Zohran Mamdani was elected mayor of New York City Tuesday with the backing of key Haitian American neighborhoods, marking a historic victory and signaling growing political power within the diaspora.

By The Associated Press | Additional editing and reporting by The Haitian Times

NEW YORK — Neighborhoods home to some of the largest Haitian American communities in New York City helped power Zohran Mamdani to a historic victory Tuesday night, as the 34-year-old assemblymember was elected the city’s first Muslim, South Asian and African-born mayor.

In Flatbush, East Flatbush, Canarsie, East New York, Jamaica, and Hollis — neighborhoods long anchored by working-class Haitian families — voters delivered double-digit margins in favor of Mamdani, a democratic socialist whose campaign emphasized affordability, immigrant protections and solidarity with marginalized communities.

Mamdani carried Flatbush by 57 points, East Flatbush by 25, Canarsie by 24, East New York by 21, and Jamaica by 27, according to early returns published by The New York Times.

An estimated 183,000 Haitians call the five boroughs home, with significant numbers living in central and south Brooklyn and southeast Queens. Demographers have said that about one-third, an estimated 57,000, are U.S. citizens who make up an engaged electorate that votes regularly.

  • Screenshots from The New York Times election tracker show preliminary returns across NYC. Highlighted areas represent neighborhoods with sizable Haitian constituencies that backed Mamdani in his historic mayoral win. Screenshot via The New York Times
  • Screenshot via The New York Times

Tuesday night’s results confirmed what many Haitian organizers predicted last month in a Zoom meeting hosted by Assemblymember Rodneyse Bichotte Hermelyn, where community leaders — many who had first supported challenger Andrew Cuomo in the Democratic Primary— laid out strategies to mobilize voters behind Mamdani.
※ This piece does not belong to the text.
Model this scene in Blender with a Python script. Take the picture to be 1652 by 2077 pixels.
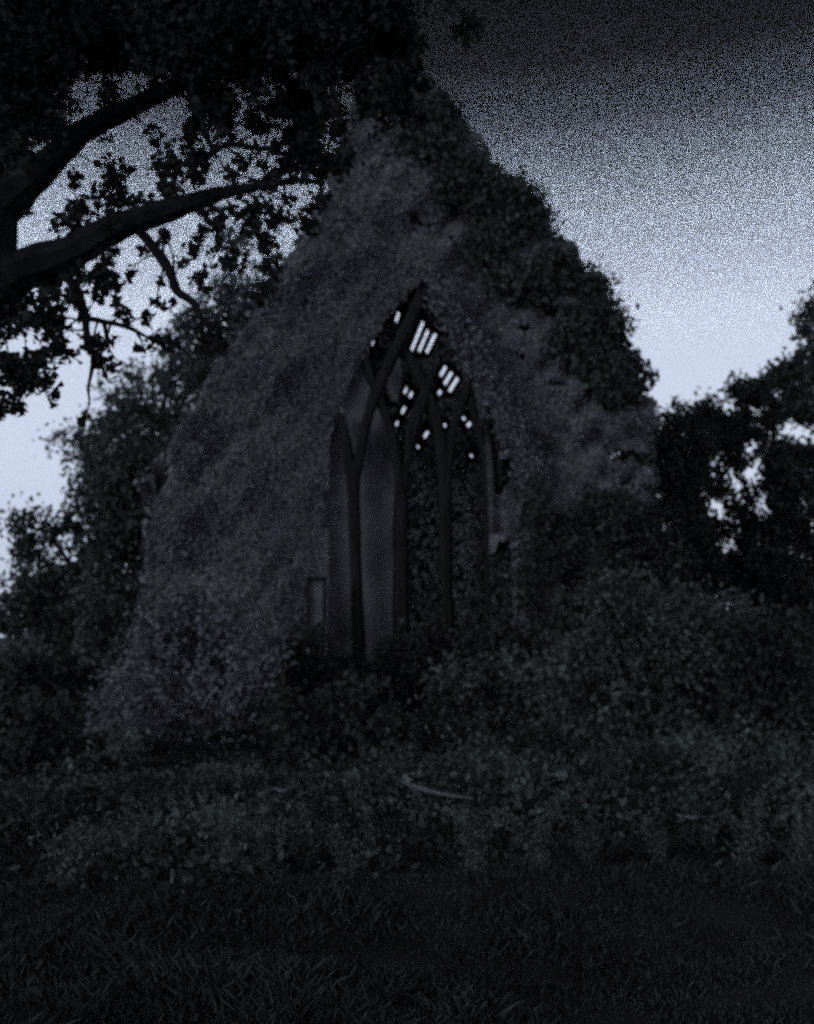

The Haitian vote: Organized and energized

From making an appearance at Michael Brun’s Bayo show in Brooklyn this summer to standing with TPS advocates in Little Haiti, Mamdani began outreach to the young and the worried in Haitian communities early on. Continuing his grassroots ground game, organizers canvassed neighborhoods like Canarsie, Flatbush, East Flatbush and Queens Village, distributing translated materials in Kreyòl and French and building WhatsApp groups to share information.

“Access to information is everything in our community,” said one attendee during October’s strategy session. “There can be great programs, but if we don’t know about them, we can’t benefit.”

Mamdani’s campaign team said those concerns were being addressed through multilingual outreach and partnerships with community-based organizations.

Louis noted Mamdani’s outreach across Caribbean communities, where he promised to protect Haitian immigrants from ICE raids and include culturally responsive policies in City Hall.

What’s next for City Hall?

Mamdani takes office Jan. 1 and has promised an ambitious agenda that includes:

  • Free citywide bus service
  • Free child care
  • Rent freezes
  • A new Department of Community Safety to respond to mental health crises
  • City-run grocery stores in food deserts

He will face pressure from centrist Democrats, including Gov. Kathy Hochul, who opposes his plan to raise taxes on the wealthy to fund his proposals.